MM: In general, as an editor, do you tend to identify the genre you're dealing with and have that inform the way you cut the picture?

CL: In some ways it does. If you're doing a film noir like Body Heat, you want to keep within that tradition.

MM: What sort of considerations were there with Body Heat?

CL: The relationship between [William Hurt] and [Kathleen Turner]-you really had to understand the sexual manipulation. That's a hallmark of film noir: It has to work on an emotional level. You have to believe it. But it's not about being explicitly sexual. It's about being suggestive.

If you are doing a western, like Silverado-which I also did with Larry [Kasdan]-you had to acknowledge historical context. He wanted it to be about the beginning of the era, not the closing of the era. It had to be optimistic and about the conflicting agendas of the time. In [The Truth About Charlie], we had to acknowledge certain givens of the movie that inspired it, [Charade]. But from the very beginning Jonathan said, "This is going to be different."

MM: How do you choose your battles when you don't agree with a director?

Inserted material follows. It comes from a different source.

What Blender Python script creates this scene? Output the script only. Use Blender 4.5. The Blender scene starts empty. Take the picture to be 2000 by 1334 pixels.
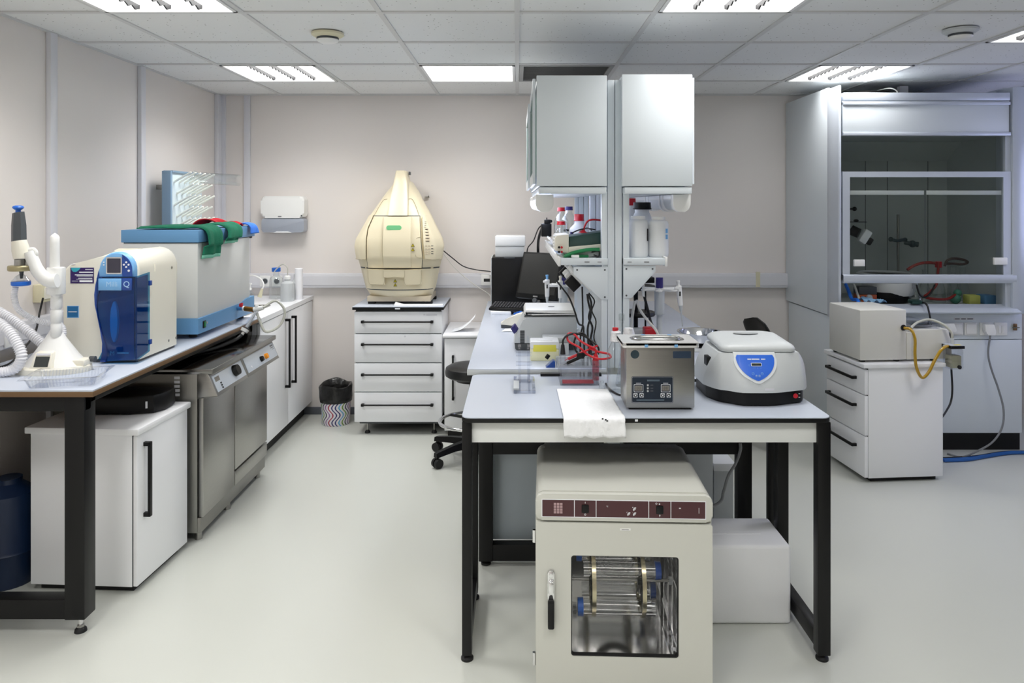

CL: That's part of the fun. Every day is an encounter with the film and an encounter with each other. You talk and you battle and you discover what's best. I have to say, neither what the director brings to the editing room nor what I bring to the editing room usually triumphs-it's a combination of the two.

Jonathan is such a pleasure to work with because he knows how to manipulate material. He's committed to the use of music and he has a strong sense of both images and sound. For me it's like going to graduate school every time I do a picture with him.

MM: With The Truth About Charlie, what were you most proud of?

CL: Just how it all came together because everybody was given a certain amount of freedom. Jonathan is an extremely generous guy. There's always a lot of exchanging of ideas. With this film we used the freedom Jonathan gave us to explore our own craft. And that sense of freedom was contagious. We recognized it in each other, and allowed each other to do that. That's what I'm proudest of.